Sky also says ITV will be able to screen more live sport. This may include the occasional freebie currently offered on Sky Mix. Taking over ITV means Sky will find it easier to bid for listed sporting events. For so-called Group B events, such as live home test cricket, Ryder Cup golf or Six Nations rugby games, Sky could offer rights holders a single package with primary coverage on Sky Sports and selected coverage or highlights on ITV channels. That would save Sky or rights owners needing to separately negotiate free-to-air coverage contracts.
Sky previously made some of its sports TV coverage available free-to-air through a partnership with Channel 4.
No name change
A deal has also been reached to allow both the remainder of ITV (ITV Studios) and Sky to use the ITV brand name. ITV Studios will continue to supply content to the ITV channels in a five year deal.

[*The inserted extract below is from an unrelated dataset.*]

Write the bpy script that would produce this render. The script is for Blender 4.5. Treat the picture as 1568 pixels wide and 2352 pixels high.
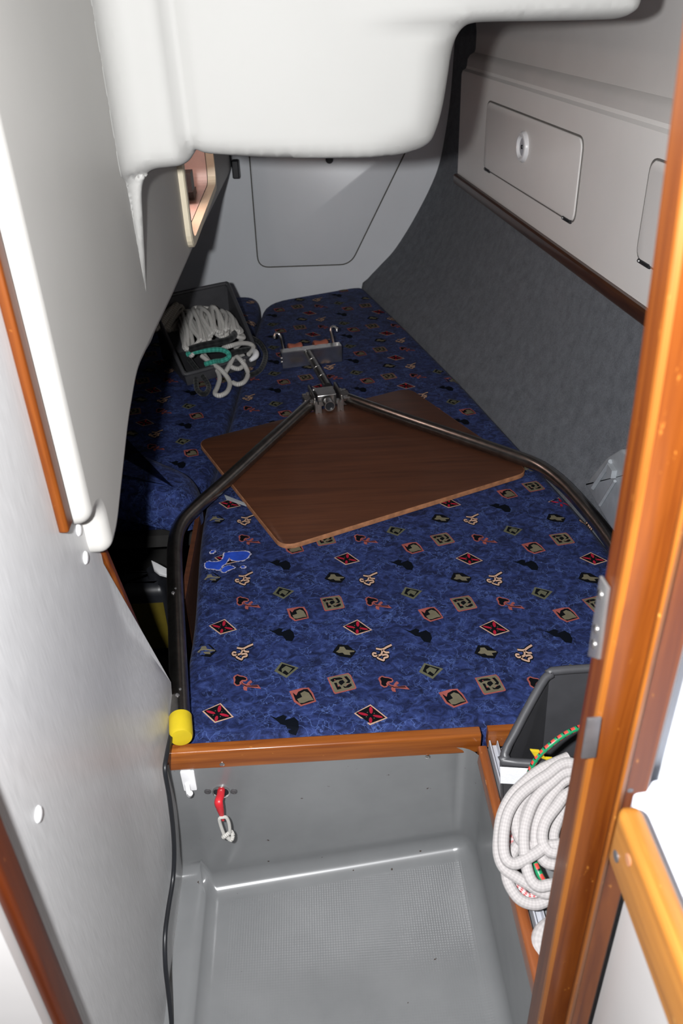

Regulatory scrutiny is expected, particularly from Ofcom and the Competition and Markets Authority, which will assess the implications for advertising markets and media plurality. Analysts say the combined organisation could streamline operations and accelerate digital investment, though they caution that integration of two large broadcasters typically brings operational challenges.
Market reaction was muted, reflecting the extent to which the deal had already been priced in. ITV shares rose modestly in early trading, while Sky’s parent company saw little movement.
Under the deal, ITV’s current TV channel business would ultimately come under the control of NBCUniversal, who will become Sky’s parent company after current owner Comcast completes the spin-off of its media and broadcasting business. Comcast will remain a technology and infrastructure provider.
A deal in its proposed form is not guaranteed. Last week, Culture Secretary Lisa Nandy said she was minded to review Paramount’s deal to take over Warner Bros Discovery (WBD). That deal would bring (Channel) 5 and TNT Sports under common ownership. It would therefore be no surprise if politicians have a final say on ITV and Sky’s future. However in the process, some of the details affecting public broadcasting not included in today’s announcements may finally come into the public domain.